Another objective is that modern awards be economically sustainable and promote flexible modern work practices. And in creating modern awards, the AIRC must have regard to the need to assist employees to balance their work and family responsibilities effectively and to improve retention and participation of employees in the workforce.

The Commission will also be required to develop a model individual flexibility clause for insertion into each modern award with appropriate adaptation as necessary. The purpose of such a clause is to enable an employer and an individual employee to agree on individual arrangements to meet the genuine individual needs of the employer and the employee. The Commission is to ensure that the flexibility clause cannot be used to disadvantage the individual employee.

Such a clause needs to be simple and practical. An employer and employee need to be able to make an arrangement under the clause without seeking legal advice or sitting down to read 40 pages of "ifs" and "but fors". It needs to allow an employer and employee to make a genuine arrangement that suits them both but ensures that the employee retains the protection of the safety-net.

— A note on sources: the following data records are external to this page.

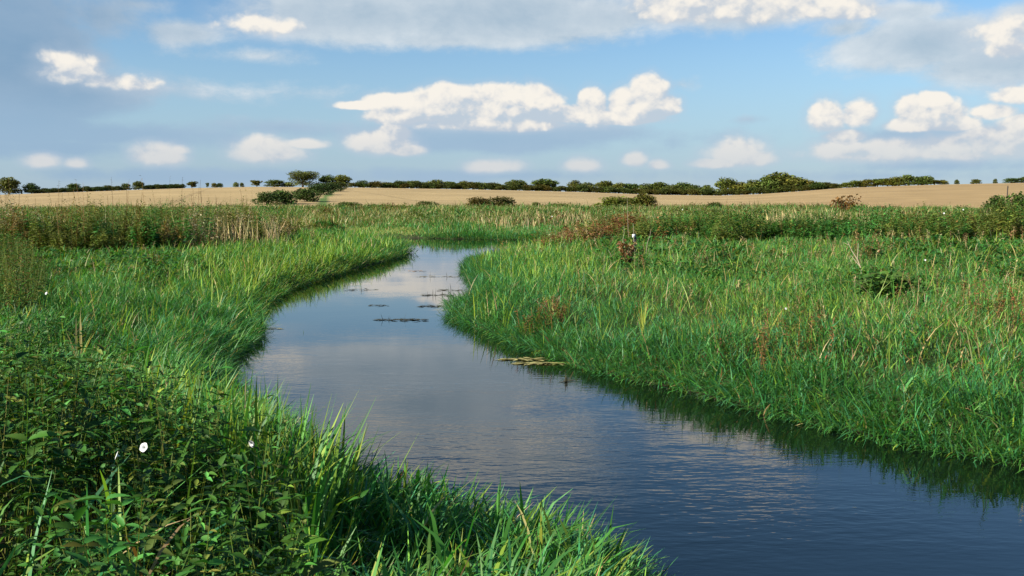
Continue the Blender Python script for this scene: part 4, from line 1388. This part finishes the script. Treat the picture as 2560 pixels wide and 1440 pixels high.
# collapsed brown dock under the post
p = at_z(1566, 665, .7)
o = empty('dead_dock', (p[0], p[1], gz(p[0], p[1])))
bag = Bag()
for k in range(9):
    a = rng.uniform(0, 2 * PI); l = rng.uniform(.08, .25); h = rng.uniform(.5, .95)
    tube(bag, [(rng.normal(0, .03), rng.normal(0, .03), -.03), (math.cos(a) * l * .3, math.sin(a) * l * .3, h * .5), (math.cos(a) * l, math.sin(a) * l, h)], [.014, .011, .006], C_STRAW, 5)
link('stems', bag.mesh('dock_stems', M_PALE), o)
bag = Bag(); m = 560
t = rng.random(m); a = rng.uniform(0, 2 * PI, m)
pos = np.stack([np.cos(a) * (.05 + .2 * t), np.sin(a) * (.05 + .2 * t), .25 + .7 * t], 1)
scatter(bag, LEAF_V, LEAF_F, pos, a, rng.normal(-.2, .7, m), rng.normal(0, .6, m), .095 * np.exp(rng.normal(0, .3, m)), jitter(pick([C_RUST, C_STRAW * .7, np.array([.22, .11, .05])], [.4, .2, .5], m)))
link('seed_heads', bag.mesh('dock_seed', M_DRY), o)
tag(o, 'collapsed dead dock, rust and straw coloured, below the white plate', 'dock')

# dark post with a white plate
p = at_z(1587, 640, .72); x, y = p[0], p[1]; s = y / FPX; z = gz(x, y)
o = empty('marker_post', (x, y, z))
bag = Bag(); tube(bag, [(0, 0, -.1), (0, 0, .55), (.005, 0, 1.0)], [.055, .052, .05], np.array([.05, .05, .05]), 9)
link('post', bag.mesh('post', M_POST), o)
bag = Bag()
w, h, d = .058, .062, .012
V = [(sx * w, sy * d, sz * h) for sx in (-1, 1) for sy in (-1, 1) for sz in (-1, 1)]
bag.add(np.array(V) + np.array([-.06, -.075, .93]), [(0, 1, 3, 2), (4, 6, 7, 5), (0, 4, 5, 1), (2, 3, 7, 6), (0, 2, 6, 4), (1, 5, 7, 3)], np.array([.8, .8, .8]))
link('plate', bag.mesh('plate', M_PLATE, smooth=False), o)
tag(o, 'short dark post carrying a small white plate in the right meadow', 'post')

# field post at the far right
a = math.atan((2512 - 1280) / FPX); r = 205; x, y = r * math.sin(a), r * math.cos(a); z = gz(x, y)
bag = Bag(); tube(bag, [(0, 0, -.3), (0, 0, .9), (.02, 0, 2.1)], [.10, .095, .09], np.array([.05, .05, .05]), 7)
tube(bag, [(-.15, -.1, 1.7), (.0, -.1, 1.72), (.15, -.1, 1.7)], [.04, .04, .04], np.array([.05, .05, .05]), 5)
o = link('field_post', bag.mesh('field_post', M_POST), None, (x, y, z)); tag(o, 'thin dark post in the right stubble field near the edge of view', 'post')


def fan(px, py, n, L, W, col, label, name, z=.65, spread=.5, up=.25, seed=1):
    global rng
    p = at_z(px, py, z); x, y = p[0], p[1]
    bag = Bag(); r = np.random.default_rng(seed)
    N = n
    blades(bag, np.zeros(N) + r.normal(0, .02, N), r.normal(0, .02, N), np.zeros(N), r.uniform(0, 2 * PI, N), np.abs(r.normal(up, .2, N)), r.uniform(.1, spread, N),
           L * r.uniform(.7, 1.1, N), np.full(N, W) * r.uniform(.7, 1.2, N), np.repeat(np.array(col)[None], N, 0) * np.exp(r.normal(0, .12, (N, 1))), 4, twist=r.uniform(-.4, .4, N))
    o = link(name, bag.mesh(name, M_GRASS), None, (x, y, gz(x, y)))
    tag(o, label, 'plant')


fan(1908, 835, 11, .95, .03, (.42, .38, .08), 'yellow withered leaf fan like a V in the right meadow', 'sedge_tuft', up=.6, seed=4)
fan(1610, 800, 9, .85, .022, (.33, .36, .06), 'yellow green tuft with splayed leaves above the near right shore', 'sedge_tuft', seed=5)
fan(440, 1040, 9, .95, .036, (.38, .40, .06), 'tall yellow sword leaves by the water at the left foreground', 'sedge_tuft', z=.9, up=.08, spread=.35, seed=6)
fan(840, 1330, 10, .72, .026, (.36, .40, .06), 'bright yellow green arching leaves at the bottom of the near bank', 'sedge_tuft', z=.9, up=.3, spread=1.1, seed=7)
fan(300, 1230, 7, .75, .026, (.10, .22, .05), 'bluish green sword leaves rising out of the near nettles', 'sedge_tuft', z=1.1, up=.3, seed=8)
fan(195, 850, 7, 1.0, .03, (.45, .36, .14), 'straw coloured broken leaves on the left bank beside the weed clump', 'sedge_tuft', z=.8, up=.2, seed=9)

# floating weed
def float_mat():
    return leaf_mat('floating_weed', .6, .3, .1)


M_FLOAT = float_mat()


def weed_mat(px, py, w, d, n, label, col=(.05, .06, .02), seed=0, sticks=0):
    r = np.random.default_rng(700 + seed)
    p = at_z(px, py, 0.0); sc = p[1] / FPX
    bag = Bag(); W = w * sc
    n = int(n * 1.3)
    x = r.uniform(-.5, .5, n) * W; y = r.uniform(-.5, .5, n) * d * (1 - np.abs(x) / W)
    pos = np.stack([x, y, np.full(n, .006) + r.uniform(0, .012, n)], 1)
    c = np.array(col)[None] * np.exp(r.normal(0, .3, (n, 1)))
    scatter(bag, LEAF_V * np.array([1, .5, .15]), LEAF_F, pos, r.normal(0, .5, n) + r.integers(0, 2, n) * PI, r.normal(0, .06, n), r.normal(0, .1, n), r.uniform(.08, .26, n), c)
    if sticks:
        k = sticks
        blades(bag, r.uniform(-.42, .42, k) * W, r.uniform(-.15, .15, k) * d, np.full(k, -.05), r.uniform(0, 6.28, k), np.abs(r.normal(.1, .15, k)), np.full(k, .1), r.uniform(.12, .3, k), np.full(k, .016), np.repeat(c[:1], k, 0) * .6, 2)
    o = link('floating_weed', bag.mesh('floating_weed', M_FLOAT), None, (p[0], p[1], 0))
    tag(o, label, 'water weed', 'rafts of weed floating on the river')


DK = (.06, .055, .025); PL = (.30, .27, .10)
weed_mat(1000, 800, 120, .35, 70, 'dark weed raft in midstream left of the grassy point', DK, 1, 5)
weed_mat(1085, 766, 60, .2, 26, 'thin weed streak just off the tip of the grassy point', DK, 2)
weed_mat(1095, 738, 90, .5, 40, 'weed streak in the mouth of the small bay behind the point', DK, 3, 6)
weed_mat(1120, 726, 70, .4, 22, 'second streak in the small bay with upright stalks', DK, 4, 5)
weed_mat(945, 764, 50, .25, 18, 'short weed streak in midstream above the dark raft', DK, 5)
weed_mat(1090, 692, 100, .5, 34, 'long thin weed streak across the middle reach', (.20, .16, .07), 6, 3)
weed_mat(1040, 678, 45, .5, 16, 'reddish weed streak off the left bank near the bend', (.25, .14, .06), 7)
weed_mat(900, 725, 70, .4, 20, 'weed streak close under the left bank', DK, 8, 2)
weed_mat(1300, 899, 90, .12, 60, 'pale yellowish weed raft under the right bank, its left strip', PL, 9)
weed_mat(1350, 909, 100, .12, 70, 'pale yellowish weed raft under the right bank, the middle strip', PL, 10)
weed_mat(1430, 910, 80, .10, 44, 'pale yellowish weed raft under the right bank, its right strip', (.22, .24, .07), 11)
weed_mat(665, 822, 70, .15, 24, 'straw coloured weed caught in the notch of the left bank', PL, 12)
weed_mat(1415, 955, 22, .1, 5, 'few dark stalks standing in the water off the right bank', DK, 13, 6)
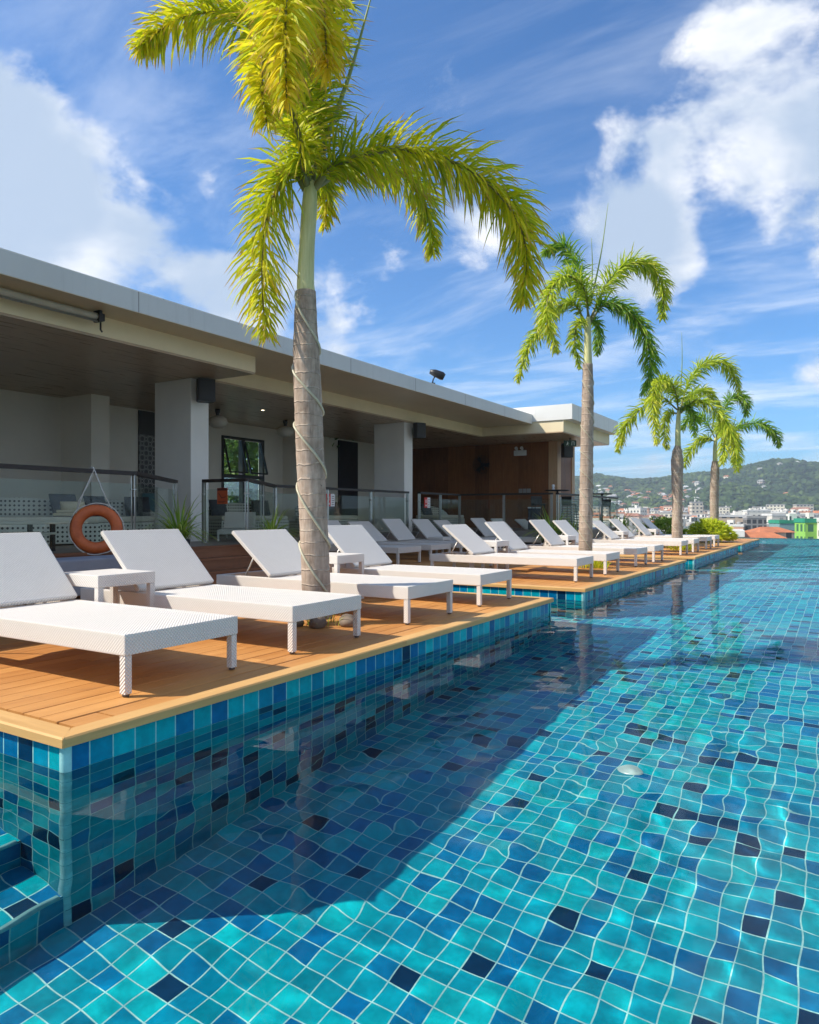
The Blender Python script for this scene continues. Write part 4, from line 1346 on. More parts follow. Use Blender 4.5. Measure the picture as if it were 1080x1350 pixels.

Modern awards are, together with the National Employment Standards, absolutely fundamental to ensuring we have a fair, simple and enduring safety net.

The Commission will develop these modern new awards in consultation with key stakeholders including unions and employer groups and will prepare exposure drafts of modern awards so that all stakeholders and interested parties have a reasonable opportunity to comment on those drafts.

There is no doubt that this process is complex and involves challenges for all.

Those who seek to preserve their niche in the system via a monopoly of knowledge about unnecessary complexity will have to reconsider and get used to a new way of thinking about awards.

It is appropriate that the Australian Industrial Relations Commission, with all its expertise in the area of awards, conducts the award modernisation process and, while my request to the President contains a number of parameters, it also contains substantial flexibility for the Australian Industrial Relations Commission to make the decisions it needs to.

For example, the Government has not set the Australian Industrial Relations Commission the task of reducing the number of awards to a specified number or the task of ensuring a single award for a single industry.

While the request makes clear that the Commission is to have regard to the desirability of reducing the number of awards operating in the workplace relations system, it also has to have regard to a number of other factors and objectives.

And we are certainly not asking the Commission to create a single transport industry award when that industry covers sectors as diverse as aviation, shipping, road and rail.

Such details will properly be left to the AIRC.

And in this process, the Government has made it clear that old demarcation disputes are not to be re-opened.

Our intention is for the AIRC, along with you, the stakeholders, to complete award modernisation for priority industries by the end of 2008 and for all remaining industries by 31 December 2009 when our new workplace relations system will be fully operational.

The Government understands that modernising and simplifying our award system is a huge job but it is a job that needs doing to ensure this nation moves forward with fairness.

Conclusion

By way of conclusion, let me encourage you to use the remainder of this summit to explore how we can get our workplace relations system working better and how awards can be modernised to promote national productivity.

As I’ve said, the new Government’s pre-election promises will be implemented in full.

Balance, simplicity and modernisation are what we promised and they are what we will deliver. They’re the key to making the new system work.

But we’re not so arrogant as to believe that all the good ideas around workplace relations have been exhausted.

We’re an open, listening government that values consultation.

And just as we’ve listened to the constructive ideas put forward by the 2020 Summit, we will listen to those from this and other industrial relations forums.

Thank you and I wish you well in your deliberations.